Colombianas se unem por filhos sumidos

Inspiradas por argentinas, mães cujos filhos foram seqüestrados por paramilitares se encontram semanalmente diante de igreja. As mães da Candelária se unem para cobrar pistas e exigir justiça; grupo, criado em 1999 em Medellín, ensaia ampliação para todo

No átrio da igreja de Nossa Senhora da Candelária, mulheres exibem camisetas com as fotos de parentes e empunham cartazes que condenam a violência e exigem justiça.
Embora a cena nos remeta aos protestos de familiares de vítimas da violência carioca, ela acontece todas as quartas-feiras em Medellín, na Colômbia, e guarda mais relações com Buenos Aires do que com o Rio.


 


A Candelária colombiana, fruto de ao menos 40 anos de conflito armado interno no país e, principalmente, dos enfrentamentos entre a guerrilha e grupos paramilitares, é uma espécie de “franquia” das Mães da Praça de Maio da Argentina.


 


Como as mães argentinas, que há 30 anos cobram o paradeiro dos filhos que sumiram durante a última ditadura militar (1976-83), as colombianas repetem, há oito anos e meio, o ritual na igreja para chamar a atenção para o seqüestro ou “desaparecimento” de filhos e parentes -90% dos episódios atribuídos às AUC (Autodefesas Unidas da Colômbia), a poderosa rede paramilitar que começou a entregar as armas em 2003, e 10% às guerrilhas de esquerda (Farc e ELN).


 


“As Mães da Praça de Maio foram o exemplo. Agora estamos sempre em contato com elas. Vimos que era preciso nos organizar como vítimas para sermos ouvidas”, conta a funcionária pública Teresita Gaviria, 55, que criou a “Associação Caminhos da Esperança Mães da Candelária”, em 1999.


 


No ano anterior, o filho de Teresita, Christian, então com 15 anos, havia sido levado por um grupo armado em Medellín. Nunca mais foi visto.


 


Segundo a mãe, que diz ter informações confiáveis de que o filho foi seqüestrado pelos paramilitares, o rapaz era um estudante comum, sem vinculações políticas ou com o tráfico.


 


A Teresita se juntou María Eugenia Cobaleda, cujos dois irmãos desapareceram também em 1998, e mais um punhado de pessoas com histórias parecidas. “Íamos à polícia e éramos vistas como velhas loucas, choronas.”


 


Naqueles anos, ela lembra, desapareceram muitos civis na Colômbia -atualmente, não se sabe o paradeiro de 4.177 pessoas no país, segundo a vice-presidência, e outros 2.000 estão seqüestrados pela guerrilha ou por quadrilhas comuns.


 


Prêmio e ameaças


 


No começo de 1999, o grupo resolveu colar cartazes no metrô de Medellín, mas foi impedido.

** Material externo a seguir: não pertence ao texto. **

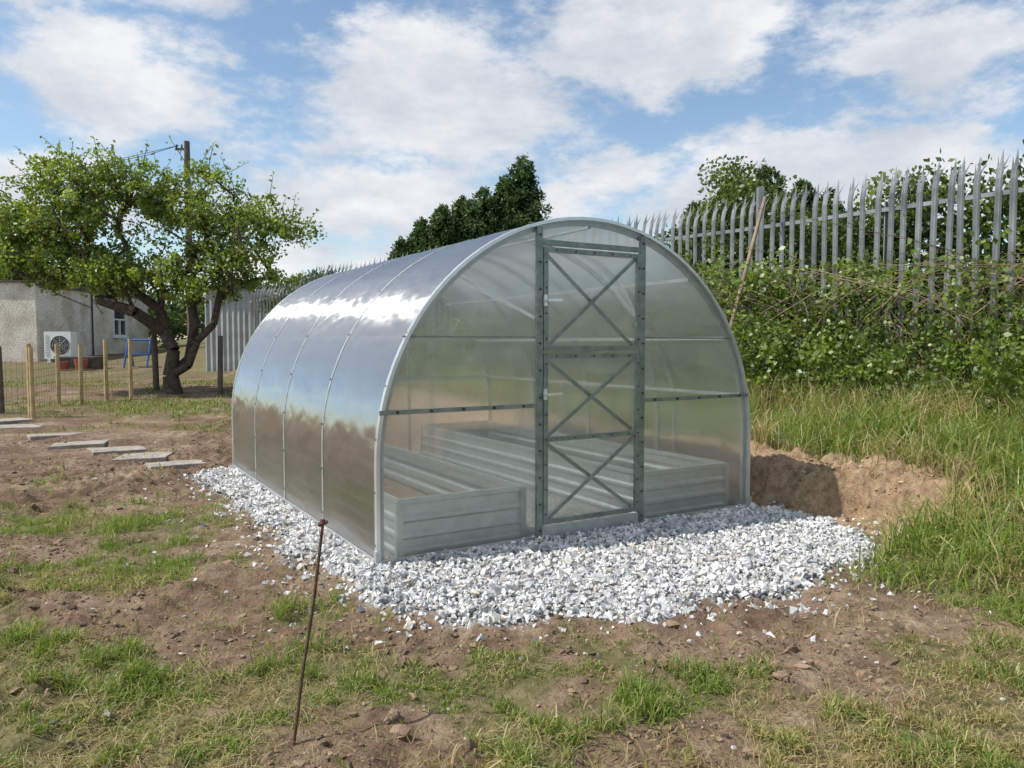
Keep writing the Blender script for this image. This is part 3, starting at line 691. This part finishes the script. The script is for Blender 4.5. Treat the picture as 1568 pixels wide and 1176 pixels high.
mb=MB();mb.tube((.05,3.4,.7),(.05,3.4,3.3),.03,.03,8);mb.tube((.03,4.2,2.5),(.03,3.4,3.1),.012,.012,6);mb.tube((.03,1.2,3.1),(.03,3.4,2.7),.012,.012,6);mb.make('downpipe',M_dark,BH)
AC=empty('air_conditioner_unit',(-15.75,25.5,float(base_h(-15.7,25.5))+.12))
mb=MB();mb.box((0,0,0),(.90,.38,.92));mb.box((.1,.0,-.2),(.2,.38,0));mb.box((.7,0,-.2),(.8,.38,0));o=mb.make('case',M_white,AC)
mb=MB();mb.tube((.54,-.012,.46),(.54,-.004,.46),.32,.32,28);mb.make('fan_grille',M_dark,AC)
mb=MB()
for r in (.11,.18,.25,.32):
    for i in range(24):
        a,b=2*math.pi*i/24,2*math.pi*(i+1)/24;mb.tube((.54+r*math.cos(a),-.02,.46+r*math.sin(a)),(.54+r*math.cos(b),-.02,.46+r*math.sin(b)),.007,.007,4,False)
for i in range(8):
    a=2*math.pi*i/8;mb.tube((.54,-.02,.46),(.54+.32*math.cos(a),-.02,.46+.32*math.sin(a)),.007,.007,4,False)
for k_ in range(9): mb.box((.04,-.012,.12+k_*.08),(.17,-.004,.15+k_*.08))
mb.make('grille_wires',M_galv,AC)
SH=empty('corrugated_shed',(-8.9,22,0));z=float(base_h(-8,22))
mb=MB()
def corr(p,q,z0,z1):
    n=int(math.dist(p,q)/.04);V=[];F=[];dx,dy=(q[0]-p[0])/n,(q[1]-p[1])/n;L=math.hypot(dx,dy);nx_,ny_=dy/L,-dx/L
    for i in range(n+1):
        o=.014*math.sin(i*math.pi/2);V+=[(p[0]+dx*i+nx_*o,p[1]+dy*i+ny_*o,z0),(p[0]+dx*i+nx_*o,p[1]+dy*i+ny_*o,z1)]
    for i in range(n): F.append((2*i,2*i+2,2*i+3,2*i+1))
    mb.add(V,F)
corr((0,0),(2.2,0),z-.1,2.9);corr((2.2,0),(2.2,3),z-.1,2.9);corr((0,3),(0,0),z-.1,2.9);corr((2.2,3),(0,3),z-.1,2.9);mb.make('walls',M_shed,SH)
mb=MB();mb.add([(-.12,-.12,2.93),(2.32,-.12,2.93),(2.32,3.1,3.05),(-.12,3.1,3.05),(-.12,-.12,2.97),(2.32,-.12,2.97),(2.32,3.1,3.09),(-.12,3.1,3.09)],[(3,2,1,0),(4,5,6,7),(0,1,5,4),(1,2,6,5),(2,3,7,6),(3,0,4,7)]);mb.make('roof',M_roof,SH)
z=float(base_h(-12,23.5));mb=MB()
for x in (-11.9,-11.2):
    mb.tube((x,23.2,z),(x,23.5,z+.85),.03,.03,8);mb.tube((x,23.8,z),(x,23.5,z+.85),.03,.03,8)
mb.tube((-12.0,23.5,z+.85),(-11.1,23.5,z+.85),.03,.03,8);mb.box((-11.9,23.3,z+.38),(-11.2,23.7,z+.43));mb.make('blue_play_frame',M_blue)
z=float(base_h(-12.8,23));mb=MB();mb.box((-13.6,22.6,z-.05),(-12.5,23.2,z+.32));mb.box((-13.65,22.55,z+.322),(-12.45,23.25,z+.37));mb.make('wooden_planter',M_postold)
mb=MB();mb.tube((-12.7,22.3,z),(-12.7,22.3,z+.3),.15,.2,12);mb.tube((-13.2,22.2,z),(-13.2,22.2,z+.22),.14,.18,12);mb.make('plant_pots',M_red)
UPp=empty('utility_pole',(-12.7,30,.9));mb=MB();mb.tube((0,0,-.3),(0,0,8.3),.15,.11,10);mb.bar((-.02,0,8.0),(-.45,0,8.0),.08,.08);mb.make('pole',M_postold,UPp)
mb=MB()
for x in (-.4,-.2): mb.tube((x,0,8.04),(x,0,8.18),.04,.03,8)
mb.make('insulators',M_dark,UPp)
mb=MB()
for (dx,dy,dz) in ((-40,14,1.0),(-22,-4,-2.6)):
    prev=Vector((-.3,0,8.15))
    for i in range(1,17):
        t=i/16;p=Vector((dx*t,dy*t,8.15+dz*t-4*1.1*t*(1-t)));mb.tube(prev,p,.012,.012,4,False);prev=p
mb.make('cables',M_dark,UPp)

# ---------------------------------------------------------------- world & light
L=Vector((-.60,-.13,.79)).normalized()
el=math.asin(L.z);az=math.atan2(L.x,L.y)
w=bpy.data.worlds.new('World');sc.world=w;w.use_nodes=True;nt=w.node_tree;nt.nodes.clear()
out=nt.nodes.new('ShaderNodeOutputWorld');bg=nt.nodes.new('ShaderNodeBackground');bg.inputs[1].default_value=.12
sky=nt.nodes.new('ShaderNodeTexSky');sky.sky_type='NISHITA';sky.sun_disc=False;sky.sun_elevation=el;sky.sun_rotation=az;sky.ozone_density=2.0;sky.dust_density=.6
tc=N(nt,'ShaderNodeTexCoord');D=tc.outputs['Generated']
def M(op,a,b=None,c=None):
    m=N(nt,'ShaderNodeMath',operation=op)
    for i,v in enumerate((a,b,c)):
        if v is None: continue
        if isinstance(v,(int,float)): m.inputs[i].default_value=v
        else: nt.links.new(v,m.inputs[i])
    return m.outputs[0]
mpw=N(nt,'ShaderNodeMapping');mpw.inputs['Scale'].default_value=(1,1,2.1);nt.links.new(D,mpw.inputs[0])
warp=noise(nt,6.5,6,mpw.outputs[0],.62);sw=N(nt,'ShaderNodeSeparateColor');nt.links.new(warp.outputs['Color'],sw.inputs[0])
sx=N(nt,'ShaderNodeSeparateXYZ');nt.links.new(D,sx.inputs[0])
AZ=M('MULTIPLY',M('ARCTAN2',sx.outputs[0],sx.outputs[1]),57.2958);EL=M('MULTIPLY',M('ARCSINE',sx.outputs[2]),57.2958)
AZ=M('ADD',AZ,M('MULTIPLY',M('SUBTRACT',sw.outputs[0],.5),20));EL=M('ADD',EL,M('MULTIPLY',M('SUBTRACT',sw.outputs[1],.5),10))
dens=None
for a,e,ra,re,wt in [(-5,17,12,7,1),(-8,10,15,4,.9),(12,22,14,4.2,1),(-27,17,9,4.2,.95),(23,10.5,14,4.0,1.2),(30,18,8,4,.85),(-32,10,7,3,.75),(7,12.5,6,2.6,.75),(-15,5,14,2.2,.6),(-26,25,12,3,.6),(0,45,60,9,.7),(90,30,40,15,.9),(-90,30,40,15,.9),(170,25,50,15,.9),(-160,50,40,18,.8)]:
    q=M('SQRT',M('ADD',M('POWER',M('DIVIDE',M('SUBTRACT',AZ,a),ra),2),M('POWER',M('DIVIDE',M('SUBTRACT',EL,e),re),2)))
    q=M('MULTIPLY',M('SUBTRACT',1.2,q),wt)
    dens=q if dens is None else M('MAXIMUM',dens,q)
dn=noise(nt,8,10,mpw.outputs[0],.64)
d2=M('ADD',M('MAXIMUM',dens,-.25),M('MULTIPLY',M('SUBTRACT',dn.outputs[0],.5),1.9))
mr=N(nt,'ShaderNodeMapRange',interpolation_type='SMOOTHSTEP');mr.inputs[1].default_value=0.0;mr.inputs[2].default_value=.60;nt.links.new(d2,mr.inputs[0])
cn=noise(nt,6,9,mpw.outputs[0],.62);cc=ramp(nt,cn.outputs[0],[(.33,(4.9,5.3,5.9)),(.48,(6.2,6.4,6.8)),(.64,(7.8,7.8,7.9))])
fac=M('MULTIPLY',mr.outputs[0],.95)
skyc=mixc(nt,1.0,sky.outputs[0],(1.4,1.4,1.32),'MULTIPLY')
nt.links.new(mixc(nt,fac,skyc,cc.outputs[0]),bg.inputs[0]);nt.links.new(bg.outputs[0],out.inputs[0])
sl_=bpy.data.lights.new('sun','SUN');sl_.energy=5.0;sl_.angle=R(.5);sl_.color=(1,.96,.89);so=link(bpy.data.objects.new('sun',sl_));so.rotation_euler=L.to_track_quat('Z','Y').to_euler()

# ---------------------------------------------------------------- camera
cam=bpy.data.cameras.new('camera');cam.lens=26.6;cam.sensor_width=36;cam.clip_end=3000;cam.clip_start=.05
co=link(bpy.data.objects.new('camera',cam));co.location=(0,0,1.285);co.rotation_euler=(R(87),0,0);sc.camera=co
sc.view_settings.view_transform='Standard';sc.view_settings.look='None';sc.view_settings.exposure=0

Foi quando as mulheres resolveram tentar a Igreja de Nossa Senhora da Candelária.


 


A estratégia funcionou. Agora, a organização conta com 267 parentes de “desaparecidos” e seqüestrados e, em 2006, ganhou o Prêmio Nacional de Paz, conferido pela ONU e por um grupo de jornais e ONGs colombianos. Recebem verba da prefeitura de Medellín e até do governo espanhol para trabalhar com famílias de vítimas e de deslocados internos.


 


Mas os tormentos do grupo, espelho da situação colombiana, não acabaram. As AUC negociaram com o governo Álvaro Uribe e desmobilizaram seu exército paramilitar há quatro anos. Mas os depoimentos dos “paras” presos pouco contribuíram na busca das mães.


 


Além disso, há indícios de que, mesmo presos, os “paras” continuam articulando negócios e ameaçando pessoas. E o vácuo deixado pelas AUC é ocupado, em algumas áreas, por “herdeiros” ou por quadrilhas comuns.


 


Os tormentos de Teresita tampouco foram aliviados. Apesar do reconhecimento, ela passou a sofrer ameaças de morte: disseram que matariam seu outro filho. Há um mês, foi seu irmão quem desapareceu.


 


Agora, ela anda com escolta da polícia de Medellín, que a acompanha noite e dia e vigia a casa onde ela mora sozinha.


 


Há três meses, a escolta também viaja com a mãe da Candelária pelo país. Apoiada pela ONG Redepaz, agora a organização se prepara para virar um movimento nacional.


 


Na última quinta-feira (21), Teresita se reunia com 60 parentes de vítimas do oeste colombiano. Foi quando o movimento, homenageou, por acaso, suas inspiradoras: a cidade do Departamento de Cauca que viu nascer um embrião das Mães de Candelária chama-se Buenos Aires.